>> BEGIN SUPPLIED INFORMATION

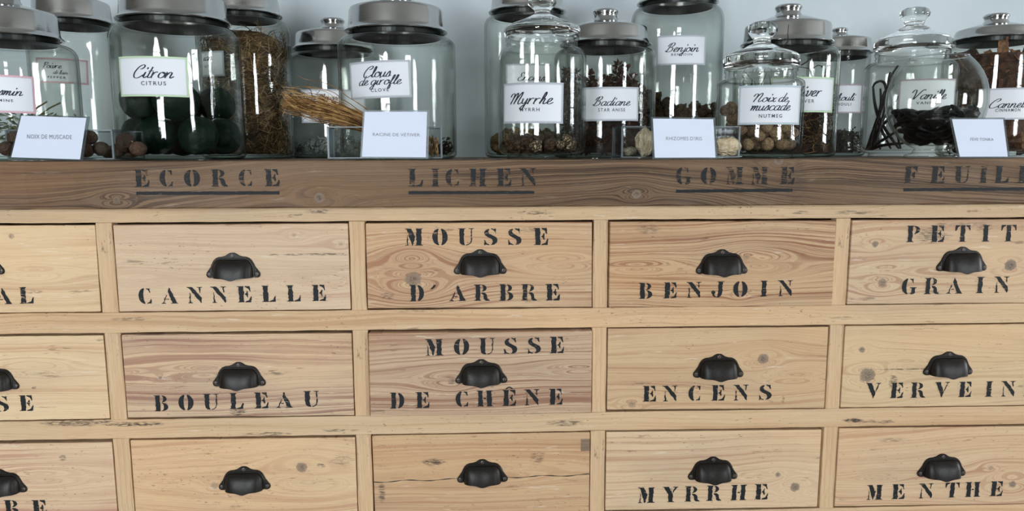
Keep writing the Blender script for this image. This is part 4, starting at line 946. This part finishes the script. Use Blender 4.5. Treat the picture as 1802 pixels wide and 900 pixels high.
# grey lichen
j = J['mousse']; gl_ = speck('grey_lichen', (92,96,92), (176,182,178), .4, .6, 30, .8); b = MB(); rd = random.Random(8); Ri = j['R']-.008
for i in range(900):
    a = rd.uniform(0, 2*pi); rr = Ri*sqrt(rd.uniform(.2, .95)); zmax = j['z'](246)*(1-.25*sin(a*2+1)); z0 = rd.uniform(j['zi']+.004, zmax)
    c_ = Vector((rr*cos(a), rr*sin(a), z0)); R0 = rd.uniform(.002, .005); u = Vector((rd.gauss(0,1), rd.gauss(0,1), rd.gauss(0,1))).normalized(); w = u.cross(Vector((rd.gauss(0,1), rd.gauss(0,1), .3))).normalized()
    b.tube([c_+u*R0*cos(q*1.1)+w*R0*sin(q*1.1) for q in range(5)], rd.uniform(.0005, .0011), 3, None, False)
o = b.build('lichen', gl_, None, j['cen'], recalc=False); tag(o, 'curly grey lichen on the floor of the Mousse jar', 'lichen', kind='stuff')
# cloves
j = J['clous']; cm = speck('clove_brown', (34,26,22), (66,48,38), .4, .6, 60, .7); b = MB(); rd = random.Random(9); Ri = j['R']-.008
for i in range(420):
    a = rd.uniform(-1.25, 1.0); rr = Ri*sqrt(rd.uniform(.55, .97)); f = max(0, cos((a+.12)*1.3)); z0 = rd.uniform(j['zi']+.004, j['zi']+.006+(j['z'](243)-j['zi'])*f*(rr/Ri)**5)
    c_ = Vector((rr*cos(a), rr*sin(a), z0)); d = Vector((rd.gauss(0,1), rd.gauss(0,1), rd.gauss(0,.5))).normalized()*.006
    tip = c_+d; k_ = min(1, Ri/math.hypot(tip.x, tip.y)); tip = Vector((tip.x*k_, tip.y*k_, max(j['zi']+.002, tip.z)))
    b.tube([c_, c_.lerp(tip, .6), c_.lerp(tip, .8), tip], .0011, 4, lambda q: .7+(1.1 if q > .5 else 0))
o = b.build('clove_buds', cm, None, j['cen'], recalc=False); tag(o, 'small heap of dark cloves at the right of the Clous de girofle jar', 'cloves', kind='stuff')
# incense resin
rm = speck('amber_resin', (70,52,28), (126,100,58), .35, .65, 2.2, .45)
j = J['encens']; ms = [lump_mesh('resin_lump', [rm], 60+s, 2, .35) for s in range(3)]
scatter('resin_lump', ms, heap(j['R']-.006, j['z'](222), .011, 120, 4, j['zi'], j['R']*.35), j['cen'], .0118, 1, 'amber resin lump in the Encens jar behind Myrrhe', 'resin', 'amber resin lumps in the Encens jar')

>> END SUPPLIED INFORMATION

PROBLEM TO WORK ON. All of the material above is to be copied exactly, except for its images.

OUTPUT BELOW.
Keep writing the Blender script for this image. This is part 4, starting at line 946. This part finishes the script. Use Blender 4.5. Treat the picture as 1802 pixels wide and 900 pixels high.
# grey lichen
j = J['mousse']; gl_ = speck('grey_lichen', (92,96,92), (176,182,178), .4, .6, 30, .8); b = MB(); rd = random.Random(8); Ri = j['R']-.008
for i in range(900):
    a = rd.uniform(0, 2*pi); rr = Ri*sqrt(rd.uniform(.2, .95)); zmax = j['z'](246)*(1-.25*sin(a*2+1)); z0 = rd.uniform(j['zi']+.004, zmax)
    c_ = Vector((rr*cos(a), rr*sin(a), z0)); R0 = rd.uniform(.002, .005); u = Vector((rd.gauss(0,1), rd.gauss(0,1), rd.gauss(0,1))).normalized(); w = u.cross(Vector((rd.gauss(0,1), rd.gauss(0,1), .3))).normalized()
    b.tube([c_+u*R0*cos(q*1.1)+w*R0*sin(q*1.1) for q in range(5)], rd.uniform(.0005, .0011), 3, None, False)
o = b.build('lichen', gl_, None, j['cen'], recalc=False); tag(o, 'curly grey lichen on the floor of the Mousse jar', 'lichen', kind='stuff')
# cloves
j = J['clous']; cm = speck('clove_brown', (34,26,22), (66,48,38), .4, .6, 60, .7); b = MB(); rd = random.Random(9); Ri = j['R']-.008
for i in range(420):
    a = rd.uniform(-1.25, 1.0); rr = Ri*sqrt(rd.uniform(.55, .97)); f = max(0, cos((a+.12)*1.3)); z0 = rd.uniform(j['zi']+.004, j['zi']+.006+(j['z'](243)-j['zi'])*f*(rr/Ri)**5)
    c_ = Vector((rr*cos(a), rr*sin(a), z0)); d = Vector((rd.gauss(0,1), rd.gauss(0,1), rd.gauss(0,.5))).normalized()*.006
    tip = c_+d; k_ = min(1, Ri/math.hypot(tip.x, tip.y)); tip = Vector((tip.x*k_, tip.y*k_, max(j['zi']+.002, tip.z)))
    b.tube([c_, c_.lerp(tip, .6), c_.lerp(tip, .8), tip], .0011, 4, lambda q: .7+(1.1 if q > .5 else 0))
o = b.build('clove_buds', cm, None, j['cen'], recalc=False); tag(o, 'small heap of dark cloves at the right of the Clous de girofle jar', 'cloves', kind='stuff')
# incense resin
rm = speck('amber_resin', (70,52,28), (126,100,58), .35, .65, 2.2, .45)
j = J['encens']; ms = [lump_mesh('resin_lump', [rm], 60+s, 2, .35) for s in range(3)]
scatter('resin_lump', ms, heap(j['R']-.006, j['z'](222), .011, 120, 4, j['zi'], j['R']*.35), j['cen'], .0118, 1, 'amber resin lump in the Encens jar behind Myrrhe', 'resin', 'amber resin lumps in the Encens jar')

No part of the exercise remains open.